Simons described them as “gut-wrenching” and resulted in a close friend, Leonard Baum, leaving Monemetrics after a massive trading loss in 1984.
It pushed Simons to find a mathematical model that automatically predicted the market and executed trades to limit the emotional swings felt by traders.
In 1988, Renaissance launched its flagship Medallion Fund, which uses a ‘black box model’ to automatically execute trades using mathematical models and massive amounts of data.
This fund produced average annual returns of 66% from 1988 to 2018. However, due to Renaissance’s high fees – over double the industry average – these returns are only 39% after fees were applied.
By virtue of being a ‘black box’, no one besides Renaissance’s owners and select employees know how the computers came to their conclusions and executed trades.
Renaissance is highly secretive about how its models are created and how trades are executed. Employees are required to sign NDAs and five-year non-competes.
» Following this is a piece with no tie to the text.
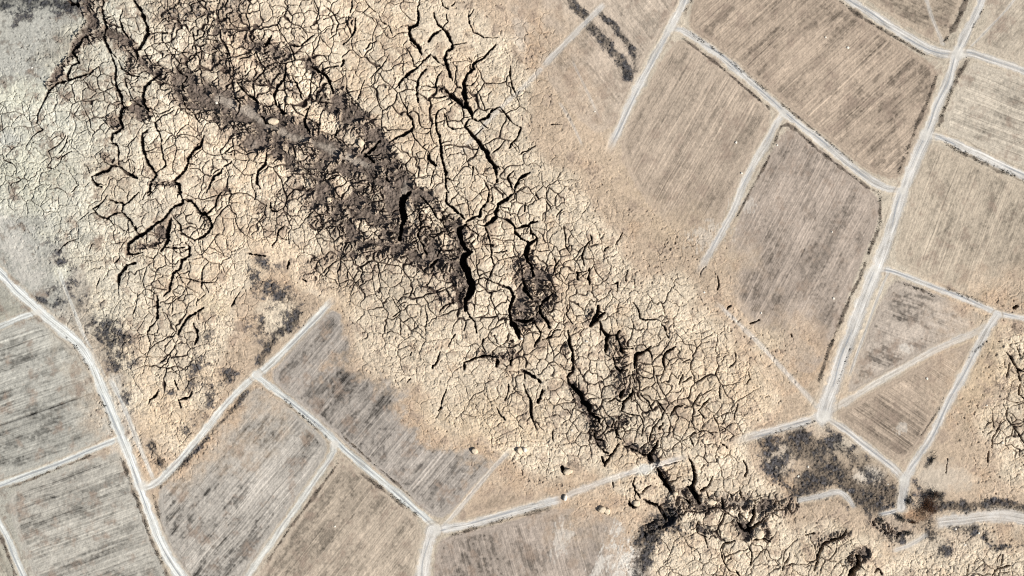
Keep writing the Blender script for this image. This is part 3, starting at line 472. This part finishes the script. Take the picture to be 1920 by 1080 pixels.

Moreover, the Medallion Fund is limited to employees of Renaissance and their family members – no external investors have access.
Trading strategies also change regularly to prevent them from deteriorating and trades are made irregularly to prevent competitors from reading into Renaissance’s strategies.
However, Simons gives the occasional insight into how Renaissance builds its models and executes its trades in interviews.
He said Renaissance has three requirements before it trades in an asset: “publicly traded, liquid, and amenable to modelling”.
Renaissance collects historical data across a range of sources – from interest rates, inflation, price, volumes, and annual reports, to weather.
“Almost anything,” said Simons.
The computers at Renaissance take in terabytes of data on a daily basis to build their mathematical models and test existing models to optimise their own.
Renaissance looks for anomalies in the data and tests whether they are random occurrences or part of a pattern. These anomalies have to be searched for constantly, as they fade over time or get “washed out”.
Trades are made daily, and positions are only held for a few days at most, as this creates large amounts of data that can be used to improve Renaissance’s models.
Renaissance also makes a high number of trades daily because its margins are razor-thin – thus, a high volume is needed to make substantial profits.
Even with complex mathematical models, the best computers, and the smartest people, Renaissance still only profits on just over 50% of its trades.